E o dinheiro do contribuinte?
A Lei 14.133/2021 estabelece princípios como isonomia, moralidade, transparência e eficiência na administração pública. Mas parece que esses conceitos ficaram no papel em Tabatinga. Afinal, quando se trata de gastar dinheiro público, a pressa é grande, a documentação é flexível e os beneficiários são sempre os mesmos.
Aliás, por falar em transparência e zelo pelo dinheiro público, vale lembrar um episódio que aconteceu no último dia 28 de janeiro. A Polícia Federal deflagrou a Operação Transparência, mirando um grupo criminoso especializado em fraudes à licitação e desvio de dinheiro público. Os alvos? O escritório da Comissão Permanente de Licitação da Prefeitura de Tabatinga e a Secretaria de Administração do Município.
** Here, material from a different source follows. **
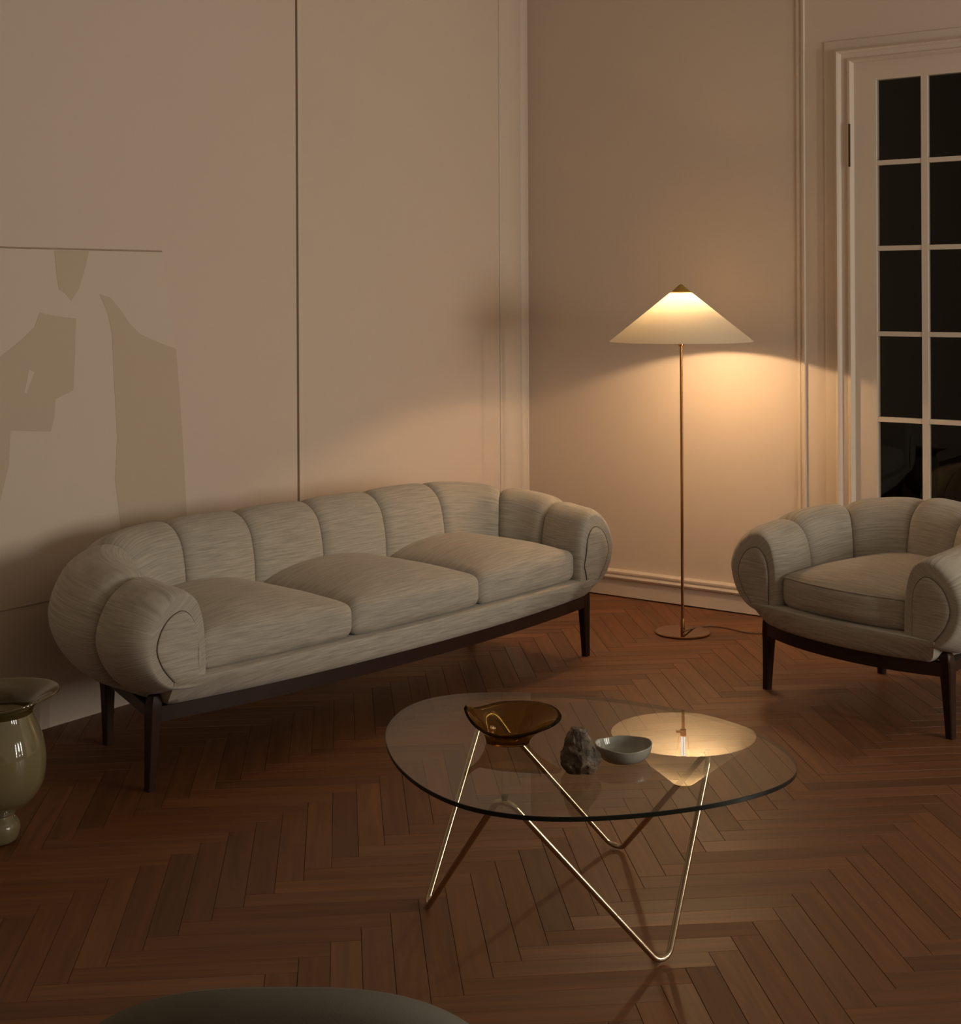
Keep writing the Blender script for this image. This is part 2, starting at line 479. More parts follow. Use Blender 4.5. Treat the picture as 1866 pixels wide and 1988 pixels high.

Foram cumpridos cinco mandados de busca e apreensão, resultando na coleta de computadores, dinheiro em espécie, joias e aparelhos eletrônicos. Curiosamente, no mesmo período, as dispensas de licitação estavam sendo feitas pelo mesmo grupo político que comandou Tabatinga nos últimos meses. Coincidência? Talvez. Mas há quem diga que o cronograma de operações e os contratos milionários parecem ter um timing perfeito.
A população de Tabatinga, enquanto isso, segue esperando por melhorias reais. Mas ao que tudo indica, a prioridade da nova gestão é outra. Aguardemos as cenas dos próximos capítulos.